When I did mine, I went with 100mm Celotex between the joists before any flooring went down. Once the tongue-and-groove boards are screwed over the top, you've lost your access forever essentially, so get it right first time. I used foil tape on every single joint — belt and braces approach, but vapour control matters when you've got a wood burner creating warm moist air right above a cold subfloor.

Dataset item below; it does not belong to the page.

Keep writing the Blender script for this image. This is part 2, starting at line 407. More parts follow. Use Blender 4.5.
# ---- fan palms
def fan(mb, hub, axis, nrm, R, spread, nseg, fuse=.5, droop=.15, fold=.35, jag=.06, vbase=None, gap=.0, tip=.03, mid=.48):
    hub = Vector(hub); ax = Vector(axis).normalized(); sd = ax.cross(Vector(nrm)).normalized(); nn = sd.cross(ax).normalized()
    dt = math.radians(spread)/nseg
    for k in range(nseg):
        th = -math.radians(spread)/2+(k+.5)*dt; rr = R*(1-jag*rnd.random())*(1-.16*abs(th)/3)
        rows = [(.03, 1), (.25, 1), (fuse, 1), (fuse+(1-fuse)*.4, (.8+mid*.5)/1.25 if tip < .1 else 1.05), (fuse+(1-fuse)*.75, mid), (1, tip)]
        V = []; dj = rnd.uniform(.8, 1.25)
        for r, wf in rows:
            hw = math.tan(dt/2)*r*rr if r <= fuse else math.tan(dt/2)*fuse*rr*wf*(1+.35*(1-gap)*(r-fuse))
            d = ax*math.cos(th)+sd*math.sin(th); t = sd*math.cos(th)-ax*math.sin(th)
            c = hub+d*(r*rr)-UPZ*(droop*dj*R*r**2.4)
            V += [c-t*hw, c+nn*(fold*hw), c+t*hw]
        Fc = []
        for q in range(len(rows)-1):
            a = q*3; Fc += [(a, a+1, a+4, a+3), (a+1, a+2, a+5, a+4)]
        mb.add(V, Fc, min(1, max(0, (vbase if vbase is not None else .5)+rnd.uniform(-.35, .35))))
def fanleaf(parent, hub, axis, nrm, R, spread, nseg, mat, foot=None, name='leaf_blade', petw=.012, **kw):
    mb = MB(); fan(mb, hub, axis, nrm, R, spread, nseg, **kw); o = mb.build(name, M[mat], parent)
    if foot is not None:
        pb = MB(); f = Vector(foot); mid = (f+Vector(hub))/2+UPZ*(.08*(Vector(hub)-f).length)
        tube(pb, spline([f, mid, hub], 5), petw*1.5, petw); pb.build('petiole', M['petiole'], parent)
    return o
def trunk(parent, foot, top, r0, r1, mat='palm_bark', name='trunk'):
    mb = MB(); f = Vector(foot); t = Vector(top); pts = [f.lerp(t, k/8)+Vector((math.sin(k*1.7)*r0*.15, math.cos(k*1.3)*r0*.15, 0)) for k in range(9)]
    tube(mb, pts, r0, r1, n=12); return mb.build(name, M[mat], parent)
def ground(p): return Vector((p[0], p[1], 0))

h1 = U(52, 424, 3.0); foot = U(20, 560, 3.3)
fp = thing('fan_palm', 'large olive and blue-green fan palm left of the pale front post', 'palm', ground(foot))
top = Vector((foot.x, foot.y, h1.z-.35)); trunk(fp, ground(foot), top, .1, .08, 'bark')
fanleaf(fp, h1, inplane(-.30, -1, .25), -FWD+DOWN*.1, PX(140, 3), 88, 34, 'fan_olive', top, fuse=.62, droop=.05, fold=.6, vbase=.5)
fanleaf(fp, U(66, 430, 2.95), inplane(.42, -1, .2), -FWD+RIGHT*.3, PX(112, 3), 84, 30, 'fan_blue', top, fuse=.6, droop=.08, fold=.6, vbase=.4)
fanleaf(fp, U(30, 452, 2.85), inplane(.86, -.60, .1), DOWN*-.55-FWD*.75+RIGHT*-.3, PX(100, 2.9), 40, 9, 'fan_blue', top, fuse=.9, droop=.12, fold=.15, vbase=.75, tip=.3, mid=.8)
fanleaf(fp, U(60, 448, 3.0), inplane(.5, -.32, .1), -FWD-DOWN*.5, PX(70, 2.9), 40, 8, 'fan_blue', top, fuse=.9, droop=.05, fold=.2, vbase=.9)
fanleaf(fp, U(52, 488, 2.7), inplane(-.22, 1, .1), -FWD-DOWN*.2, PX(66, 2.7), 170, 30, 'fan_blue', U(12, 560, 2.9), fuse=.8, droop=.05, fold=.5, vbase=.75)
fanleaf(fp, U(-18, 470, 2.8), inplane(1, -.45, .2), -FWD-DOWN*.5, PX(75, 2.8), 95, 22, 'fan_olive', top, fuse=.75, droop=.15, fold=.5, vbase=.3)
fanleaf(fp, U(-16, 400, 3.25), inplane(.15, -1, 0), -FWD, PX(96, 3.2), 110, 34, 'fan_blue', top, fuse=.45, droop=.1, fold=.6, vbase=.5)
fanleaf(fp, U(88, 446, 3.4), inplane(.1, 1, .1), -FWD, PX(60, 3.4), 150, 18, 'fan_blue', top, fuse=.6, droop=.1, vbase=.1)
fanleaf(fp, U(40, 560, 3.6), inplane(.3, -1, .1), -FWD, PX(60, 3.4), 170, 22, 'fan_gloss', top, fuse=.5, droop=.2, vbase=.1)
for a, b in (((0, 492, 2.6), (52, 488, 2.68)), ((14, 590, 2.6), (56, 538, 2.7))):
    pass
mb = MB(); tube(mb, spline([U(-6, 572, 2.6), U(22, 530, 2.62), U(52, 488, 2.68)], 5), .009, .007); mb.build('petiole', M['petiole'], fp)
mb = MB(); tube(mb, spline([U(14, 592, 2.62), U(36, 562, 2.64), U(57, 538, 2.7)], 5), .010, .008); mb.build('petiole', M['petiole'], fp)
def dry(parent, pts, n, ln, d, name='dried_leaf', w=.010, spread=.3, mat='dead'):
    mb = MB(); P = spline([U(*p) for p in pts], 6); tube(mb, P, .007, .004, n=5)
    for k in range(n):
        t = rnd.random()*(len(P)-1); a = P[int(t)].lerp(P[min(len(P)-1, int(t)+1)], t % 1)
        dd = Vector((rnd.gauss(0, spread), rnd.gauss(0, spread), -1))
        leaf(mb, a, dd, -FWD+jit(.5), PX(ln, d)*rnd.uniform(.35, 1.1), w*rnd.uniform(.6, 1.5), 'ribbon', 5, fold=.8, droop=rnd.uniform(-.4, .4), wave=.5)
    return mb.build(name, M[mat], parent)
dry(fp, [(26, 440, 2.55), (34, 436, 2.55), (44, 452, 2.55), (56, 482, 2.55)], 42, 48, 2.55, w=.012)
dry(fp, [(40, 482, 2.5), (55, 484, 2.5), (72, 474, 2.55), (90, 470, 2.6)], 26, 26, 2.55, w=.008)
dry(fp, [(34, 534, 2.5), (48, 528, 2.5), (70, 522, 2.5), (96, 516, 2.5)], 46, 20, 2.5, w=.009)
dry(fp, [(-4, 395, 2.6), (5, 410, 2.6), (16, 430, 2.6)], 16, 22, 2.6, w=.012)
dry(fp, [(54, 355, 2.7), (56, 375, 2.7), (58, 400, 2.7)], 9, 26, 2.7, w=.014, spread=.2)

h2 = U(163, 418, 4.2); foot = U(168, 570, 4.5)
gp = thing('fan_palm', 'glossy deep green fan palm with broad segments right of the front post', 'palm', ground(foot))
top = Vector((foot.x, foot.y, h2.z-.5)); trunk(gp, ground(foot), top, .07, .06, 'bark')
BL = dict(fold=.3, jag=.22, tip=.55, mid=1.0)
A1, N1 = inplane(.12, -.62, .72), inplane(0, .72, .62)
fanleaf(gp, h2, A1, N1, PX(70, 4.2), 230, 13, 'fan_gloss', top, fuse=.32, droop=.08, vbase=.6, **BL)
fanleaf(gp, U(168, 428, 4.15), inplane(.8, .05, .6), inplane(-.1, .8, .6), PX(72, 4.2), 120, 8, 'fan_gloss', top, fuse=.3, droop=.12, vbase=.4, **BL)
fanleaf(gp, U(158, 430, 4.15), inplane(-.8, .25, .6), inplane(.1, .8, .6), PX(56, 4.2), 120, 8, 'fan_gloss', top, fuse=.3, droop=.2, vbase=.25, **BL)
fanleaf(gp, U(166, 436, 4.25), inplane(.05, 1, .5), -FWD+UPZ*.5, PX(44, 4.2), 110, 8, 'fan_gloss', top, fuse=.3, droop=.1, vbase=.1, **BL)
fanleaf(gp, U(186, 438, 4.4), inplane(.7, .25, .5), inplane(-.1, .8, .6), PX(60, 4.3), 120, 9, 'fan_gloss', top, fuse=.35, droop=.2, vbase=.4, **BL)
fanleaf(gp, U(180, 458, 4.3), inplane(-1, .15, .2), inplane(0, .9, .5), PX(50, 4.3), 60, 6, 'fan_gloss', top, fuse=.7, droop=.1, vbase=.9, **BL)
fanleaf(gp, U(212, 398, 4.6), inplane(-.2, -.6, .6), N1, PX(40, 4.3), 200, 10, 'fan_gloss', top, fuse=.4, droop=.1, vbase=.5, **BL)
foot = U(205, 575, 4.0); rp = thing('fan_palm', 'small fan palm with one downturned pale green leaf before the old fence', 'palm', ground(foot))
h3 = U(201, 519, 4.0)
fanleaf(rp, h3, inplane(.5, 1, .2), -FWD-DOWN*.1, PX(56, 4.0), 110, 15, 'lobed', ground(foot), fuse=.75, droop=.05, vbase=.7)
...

A few things worth considering:
- Wheel arches are a nightmare for thermal bridging — pack them carefully, don't skip them
- The chassis rails themselves conduct cold directly into your floor joists if they're in contact — some people wrap them in armaflex or similar
- Ventilation underneath is good for preventing damp rot in timber, but that also means your insulation is doing heavy lifting year-round
My setup now runs entirely on a Victron 200Ah Fogstar Drift LiFePO4 bank with a small Webasto diesel heater, and honestly the floor insulation probably saves me 20-30% on heating demand compared to before I retrofitted it (rough estimate, no proper monitoring).
Would genuinely be interested to know what your current floor construction looks like — are you on original timber joists or has someone already done a steel frame conversion? That changes the approach considerably.